Ask questions to learn the specifics of how to help other people generate results. Leaders need to move quickly from their emotional reactions to work problems to figuring out what to do about them. Whether you feel empathetic regarding a challenge someone is having or you’re frustrated about why someone won’t behave the way you want them to, one of the most effective ways to move forward is to find out more about the circumstance, like how it came to be this way and what would make it better. 

So ask questions! What makes each individual tick? What’s important to them? What would help them be more successful at work and feel more enthusiastic about their role? What things could you provide to help them do their job better, such as resources, coaching, or attention?

To make progress, emphasize what your team needs more than what you need. It’s the responsibility of your senior hierarchy to help you get what you need to manage your team—and the truth is that you won’t always have everything you need. But when you’re actually facing your team, you are simultaneously representing management as well as the person who has to manage the conditions for your team’s sake. That’s why management is hard and not instinctive, in the same way that parenting is hard and not instinctive. It’s really about doing what works best for others, not necessarily for yourself. 

When you explain the requirements and procedures relevant to your work group, it’s important to find the balance point in how much information you share, without focusing on your own struggles. You’ll need to present the management hierarchy’s expectations in a way that is relevant to your team—and do it without complaining about why you’re in a tough position. Instead, try to stay attuned to your team while remaining decisive about what needs to be done. This way, you can make things feel clear, doable, and worthwhile for your team members so they can generate those results.  

Move decisions closer to where the action is. Leaders who issue fiats about being back in the office without paying sufficient attention to the lives of the affected employees will get more pushback, engender more presenteeism, and encourage employees to look for work in more flexible places. But when most decisions are made at the level of management that is closest to the people affected, leaders can take their people into account better. A prerequisite, though, is to foster an environment and develop processes that support mid- and lower-level managers so they know how to handle those conversations and can make the right decisions. Then, each manager can figure out what they need to do to deliver and how to do it with the people they have.
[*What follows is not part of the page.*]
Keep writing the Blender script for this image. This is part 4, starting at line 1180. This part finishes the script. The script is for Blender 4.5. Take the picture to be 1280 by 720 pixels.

Care about the people above you as well as the people below you. The best context and underpinning for managing up is actually caring about your boss. Learning what’s important to your boss and helping your boss be successful will strengthen that relationship, thereby earning you more leeway for the actions you want to take to support your people.

Know when the organization and an individual employee need to part company. Compassion is not about being soft or saying that anything goes. Compassionate people and organizations have effective rules and boundaries. If someone’s behavior is so challenging that they derail projects or ruin multiple relationships or environments, it’s crucial to explain to them exactly what it is about their behaviors that are ineffective or damaging. Offer the individual help in changing those behaviors and make clear that if they cannot or will not change those behaviors, then the organization cannot afford their presence. Stay curious about them and aware of what’s in the way of their satisfactory performance and ask directly what would help them do better so you can support them as much as possible. But if providing support, resources, counseling, etc., does not create improvement, then you must take action to preserve the rest of the team. It’s not compassionate to let the team flounder.